The claim for asylum was rejected and the appeal dismissed by the Tribunal primarily on the basis of their rejection of the credibility of the applicant, but also on the basis of the risk of return to someone who was Beja and had been active in the movement. Their rejection of his credibility is criticised on the basis that they either misunderstood or exaggerated some of the evidence against him. The first matter they took against him was his ignorance of the customary law of the Beja. He was asked about that; said he did not understand the question and certainly did not know the name of the customary law of the Beja. It is clear that they do have a customary law, although its importance has been considerably weakened over recent years, and it is equally clear that the applicant is an educated man who lived in a town.
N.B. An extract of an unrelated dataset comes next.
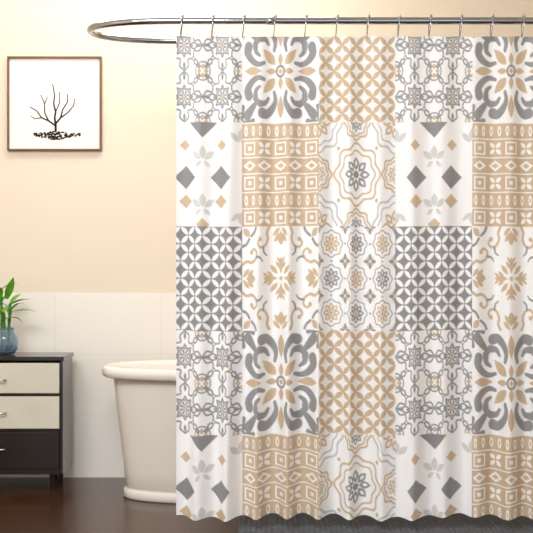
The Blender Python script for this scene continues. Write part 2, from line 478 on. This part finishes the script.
finish(bm, 'stems', M_stem, True, vp); finish(bl, 'leaves', M_leaf, True, vp)

# ---------------------------------------------------------------- framed picture
pic = empty('framed_tree_picture')
k_ = 5.1/1076
fx0, fx1 = (8-266.5)*k_, (102-266.5)*k_
fz1, fz0 = 1+(266.5-57)*k_, 1+(266.5-151)*k_
yw = YB+.002
bm = bmesh.new(); fw = .009
box(bm, fx0, fx1, yw-.022, yw, fz1-fw, fz1, .002); box(bm, fx0, fx1, yw-.022, yw, fz0, fz0+fw, .002)
box(bm, fx0, fx0+fw, yw-.022, yw, fz0+fw, fz1-fw, .002); box(bm, fx1-fw, fx1, yw-.022, yw, fz0+fw, fz1-fw, .002)
finish(bm, 'frame', M_frame, False, pic)
bm = bmesh.new(); box(bm, fx0+fw, fx1-fw, yw-.010, yw, fz0+fw, fz1-fw); finish(bm, 'print', M_paper, False, pic)
bm = bmesh.new(); ya = yw-.0108
def flat(p0, p1, w0, w1):
    p0 = Vector((p0[0], p0[1])); p1 = Vector((p1[0], p1[1])); d = (p1-p0).normalized(); s = Vector((-d.y, d.x))
    vs = [p0-s*w0, p0+s*w0, p1+s*w1, p1-s*w1]
    bm.faces.new([bm.verts.new((v.x, ya, v.y)) for v in vs])
cxp, czp = (56-266.5)*k_, 1+(266.5-130)*k_
u = k_
def branch(pl, w0, w1):
    q = [(cxp+a*u, czp+b_*u) for a, b_ in pl]
    for i in range(len(q)-1):
        flat(q[i], q[i+1], (w0+(w1-w0)*i/(len(q)-1))*u, (w0+(w1-w0)*(i+1)/(len(q)-1))*u)
for pl, a, c in [
    ([(0, -2), (0, 5), (-1, 12), (0, 18), (-2, 26), (-1, 34), (-3, 46)], 1.25, .45),
    ([(0, 6), (5, 12), (7, 20), (12, 28), (12, 36)], .9, .42),
    ([(0, 4), (-7, 9), (-14, 12), (-19, 19), (-26, 23)], .9, .42),
    ([(-7, 9), (-11, 17), (-11, 26), (-15, 35)], .7, .4),
    ([(5, 12), (12, 17), (18, 24), (19, 31)], .7, .4),
    ([(0, 18), (4, 27), (4, 38)], .6, .4),
    ([(-14, 12), (-21, 11), (-25, 14)], .5, .36),
    ([(-11, 26), (-8, 33)], .5, .36)]:
    branch(pl, a, c)
for i in range(190):
    a = random.gauss(1, 11); a = max(-21, min(24, a)); hgt = 4.5*math.exp(-(a/17)**2)+.8
    bz = random.uniform(-hgt, hgt*.55)-4.5
    rr = random.uniform(.55, 1.15)*u; n = 7; r0 = random.random()
    bm.faces.new([bm.verts.new((cxp+a*u+rr*1.2*math.cos(r0+6.283*j/n), ya-.0002*i/130, czp+bz*u+rr*.8*math.sin(r0+6.283*j/n))) for j in range(n)])
finish(bm, 'tree_drawing', M_ink, False, pic)

# ---------------------------------------------------------------- bath mat
M_mat = mat('mat_cotton', rgb(92, 94, 99), 0.95, noise=0.35, nscale=60)
bm = bmesh.new()
mx0, mx1, my0, my1 = -0.11, 1.25, -.25, .37
nxm, nym = 272, 124
V = [[None]*(nym+1) for _ in range(nxm+1)]
for i in range(nxm+1):
    for j in range(nym+1):
        x = mx0+(mx1-mx0)*i/nxm; y = my0+(my1-my0)*j/nym
        e = min(i, nxm-i, j*1.0, nym-j)/2.0
        z = .004+.012*min(1, e)+.003*(math.sin(i*math.pi/2.0)*1+math.cos(j*math.pi/1.5))*min(1, e)*.8
        V[i][j] = bm.verts.new((x, y, z))
for i in range(nxm):
    for j in range(nym): bm.faces.new((V[i][j], V[i+1][j], V[i+1][j+1], V[i][j+1]))
bd = [V[i][0] for i in range(nxm+1)]+[V[nxm][j] for j in range(1, nym+1)]+[V[i][nym] for i in range(nxm-1, -1, -1)]+[V[0][j] for j in range(nym-1, 0, -1)]
lo = [bm.verts.new((v.co.x, v.co.y, 0.0005)) for v in bd]
for i in range(len(bd)):
    j = (i+1) % len(bd); bm.faces.new((bd[i], lo[i], lo[j], bd[j]))
bm.faces.new(lo)
finish(bm, 'bath_mat', M_mat, True)

# ---------------------------------------------------------------- light
def area(name, loc, rot, sx, sy, p, c):
    l = bpy.data.lights.new(name, 'AREA'); l.shape = 'RECTANGLE'; l.size = sx; l.size_y = sy; l.energy = p; l.color = c
    o = bpy.data.objects.new(name, l); o.location = loc; o.rotation_euler = rot; COL.objects.link(o)
area('ceiling_light', (-1.0, -2.1, 2.66), (math.radians(28), 0, math.radians(-12)), 1.6, 1.2, 122, (.97, .985, 1))
area('wall_washer_light', (-.5, .45, 2.66), (math.radians(8), 0, 0), 1.6, .5, 18, (1, .95, .87))
w = bpy.data.worlds.new('World'); S.world = w; w.use_nodes = True
w.node_tree.nodes['Background'].inputs[0].default_value = (.96, .98, 1, 1)
w.node_tree.nodes['Background'].inputs[1].default_value = 1.25

# ---------------------------------------------------------------- camera
cam = bpy.data.cameras.new('camera'); cam.sensor_width = 36; cam.lens = 1076/533*36
co_ = bpy.data.objects.new('camera', cam); co_.location = (0, -4, 1.0); co_.rotation_euler = (math.pi/2, 0, 0)
COL.objects.link(co_); S.camera = co_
The Tribunal did not put that matter at the centre of their decision. They rejected the possibility that there might have been an interpretive misunderstanding, since they were using a well-qualified Sudanese Arabic interpreter.
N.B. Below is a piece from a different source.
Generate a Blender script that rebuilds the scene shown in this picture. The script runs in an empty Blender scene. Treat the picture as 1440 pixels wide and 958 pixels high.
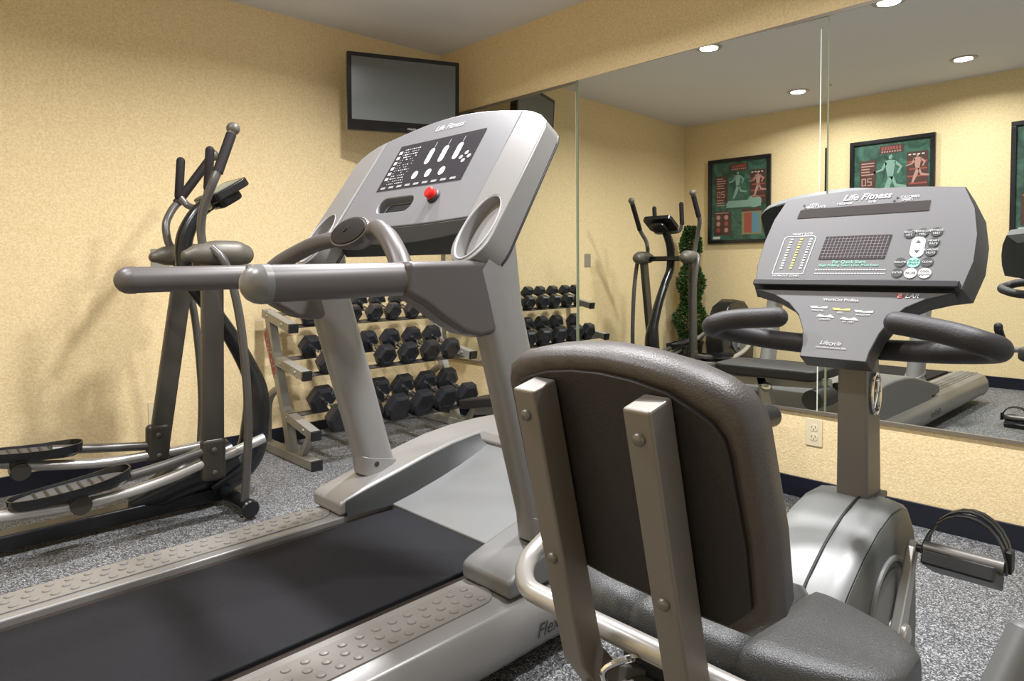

This court could only interfere on the basis of an arguable error of law, and it seems to me the manner in which the tribunal dealt with that matter might give rise to a factual appeal but not one of law. It seems to me that they were entitled to deal with the matter in the way that they did, that is to expect someone who was Beja to know something about, and to understand the question about, customary law.
The second item they hold against him was the fact that he was unaware of the differences between the two languages spoken by the Beja, namely Bedawit and Tigri: one Hamitic or Semito-Hamitic and the other, Tigri, Semitic. What is said on his behalf is that the difference between those languages is rather less clear than is addressed and assumed by the tribunal. Again, this seems to me to be very much a factual matter, but what seems to be really told against the applicant before the tribunal was the fact that he contradicted himself and said one thing in cross-examination and another thing at interview. He sought to explain the discrepancy in cross-examination and therefore failed to convince the tribunal, applying the lower standard of proof, that he was a Bejan. The way he dealt with questions about the two languages was inconsistent and inaccurate.
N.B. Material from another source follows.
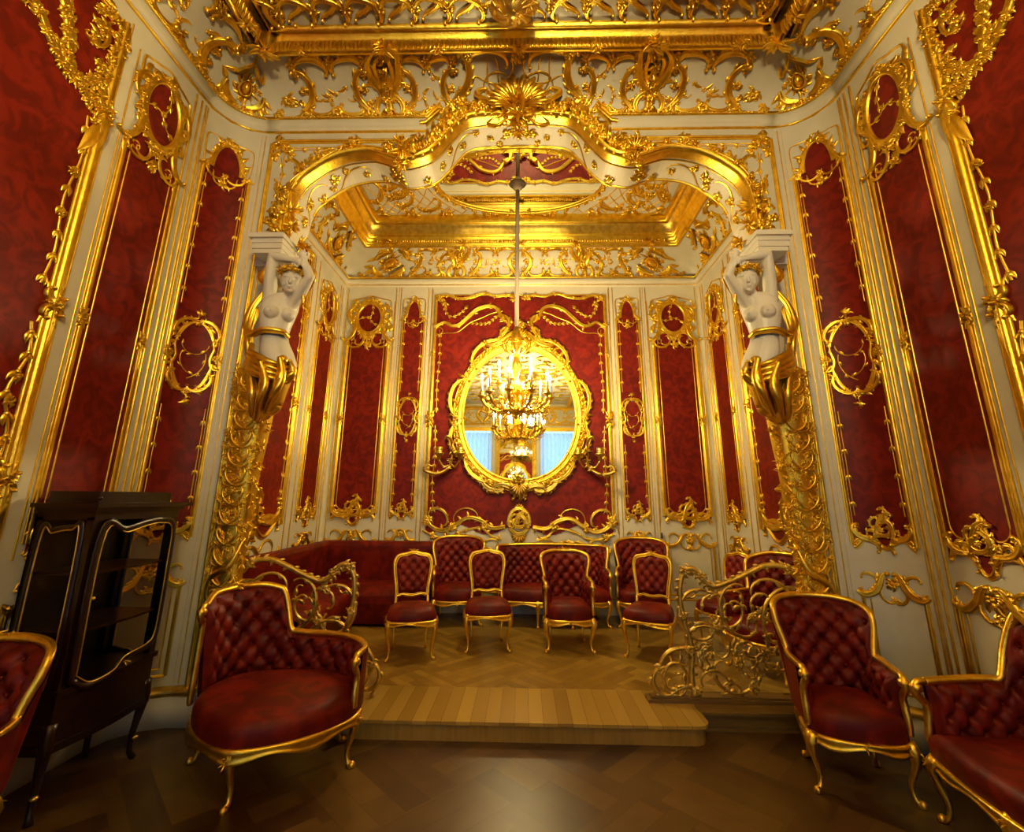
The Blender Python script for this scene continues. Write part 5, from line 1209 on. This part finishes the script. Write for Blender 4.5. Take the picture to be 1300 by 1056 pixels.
def armback(T, plan, hfun, zs, lean=.14, thick=.06, dp=.13, dq=.15, crest=True, amp=.03, outer=True, railr=.021, armscroll=True, n=150, parts=('tufted_back', 'gilded_rail'), flare=0.0, zlow=None):
    P = smooth(plan, n); d = np.concatenate([[0], np.cumsum(np.linalg.norm(np.diff(P, axis=0), axis=1))]); P = np.stack([np.interp(LIN(0, d[-1], n), d, P[:, i]) for i in range(2)], -1); s = LIN(0, 1, n); L = d[-1]
    t = np.gradient(P, axis=0); t /= np.linalg.norm(t, axis=1)[:, None]; no = np.stack([-t[:, 1], t[:, 0]], -1)
    ctr = P.mean(0) + (0, -.15); no *= np.sign(((P - ctr) * no).sum(1))[:, None]
    H = np.array([hfun(q) for q in s]); zl = (zlow if zlow is not None else zs - .06)
    nj = 34; tt = LIN(0, 1, nj); Z = zl + (H[:, None] - zl) * tt
    env = np.clip(np.minimum(tt, 1 - tt)[None] * 9, 0, 1) * np.clip(np.minimum(s, 1 - s)[:, None] * L / .05, 0, 1)
    hf = (Z - zl); ln = lean * hf * np.clip((H[:, None] - .66) / .25 + .35, .35, 1)
    th = thick * (1 - np.abs(2 * tt - 1) ** 6)[None] * np.clip(np.minimum(s, 1 - s)[:, None] * L / .03, .2, 1)
    pf = amp * puff(s[:, None] * L + 0 * Z, Z - zs, dp, dq) * env
    off = ln - th - pf
    g = G(); g.grid(np.concatenate([P[:, None] + no[:, None] * off[..., None], Z[..., None]], -1))
    # dark little buttons at the nodes
    for a in range(-40, 41):
        for b_ in range(-40, 41):
            p = (a + b_) / 2 * dp; q = (a - b_) / 2 * dq
            if .03 < p < L - .03:
                i = int(p / L * (n - 1)); z = zs + q
                if zl + .06 < z < H[i] - .05:
                    j = int((z - zl) / (H[i] - zl) * (nj - 1)); c = P[i] + no[i] * (off[i, j] - .004); g.ball((c[0], c[1], z), .011, 3, 6)
    g.build(parts[0], VELVET, T, world=False)
    if outer:
        g = G(); g.grid(np.concatenate([P[:, None] + no[:, None] * (ln + .012)[..., None], Z[..., None]], -1)); g.build('outer_back', VELVET, T, world=False)
    top = np.concatenate([P + no * (ln[:, -1] - .012)[:, None], H[:, None] + .004], -1)
    g = G()
    if armscroll:
        for e in (0, -1):
            T0 = top[e]; f = (top[0] - top[3]) if e == 0 else (top[-1] - top[-4]); f = f / np.linalg.norm(f); f[2] = 0
            low = zs - .08
            S_ = smooth([T0, T0 + f * .05 + (0, 0, .0), T0 + f * .075 + (0, 0, -.045), T0 + f * .045 + (0, 0, -.085), T0 + f * .01 + (0, 0, -.13), T0 * (1, 1, 0) + f * .03 + (0, 0, low + .06), T0 * (1, 1, 0) + f * .02 + (0, 0, low)], 16)
            g.tube(S_, .021, 8); g.ball(T0 + f * .06 + (0, 0, -.03), (.034, .034, .03), 6, 8)
    g.tube(top, railr, 8); g.tube(top + np.concatenate([no * .010, 0 * H[:, None]], 1) + (0, 0, .012), railr * .5, 6)
    if crest:
        i = int(np.argmax(H + (1 - np.abs(s - .5)) * .001)) if crest is True else int(crest * (n - 1)); clump3(g, top[i] + (0, 0, .015), .05, 16, 5, (1.6, .6, .7))
        for k in (-1, 1):
            j = min(max(i + 7 * k, 0), n - 1); clump3(g, top[j] + (0, 0, .01), .028, 8, 6)
    g.build(parts[1], GOLD, T, world=False)
    return P
def sstep(a, b_, x): q = min(1, max(0, (x - a) / (b_ - a))); return q * q * (3 - 2 * q)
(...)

There is then the way the evidence, as to the education of Beja in the Sudan, was dealt with, with some, perhaps not very important contradiction, between only 2% of Beja going onto secondary education and the applicant saying that there were a large number of doctors from the Beja community. What also told against him was his evidence referred to in paragraph 47, which was rejected on the basis of incredibility. It seems to me that the attack on that paragraph is also really a factual attack. One must expect a tribunal to form a view as to what is or is not sensible for people to do if they are involved in an organisation which may be under attack by government.
I do not find what he said in paragraph 47 to be perverse and therefore unsustainable. What he said in paragraph 48 is also important. If he were active in Beja, one would have expected him to know rather more about it and its affairs since he came to this country. And lastly, the applicant faces the difficulty that the tribunal rejected the contention that those active in Beja would be subject to persecution if returned.
Looking at all those matters together, I cannot see that, as a matter of law is concerned, there is any arguable basis for an appeal, and therefore, despite Miss Ward’s attractive submissions, I shall refuse permission.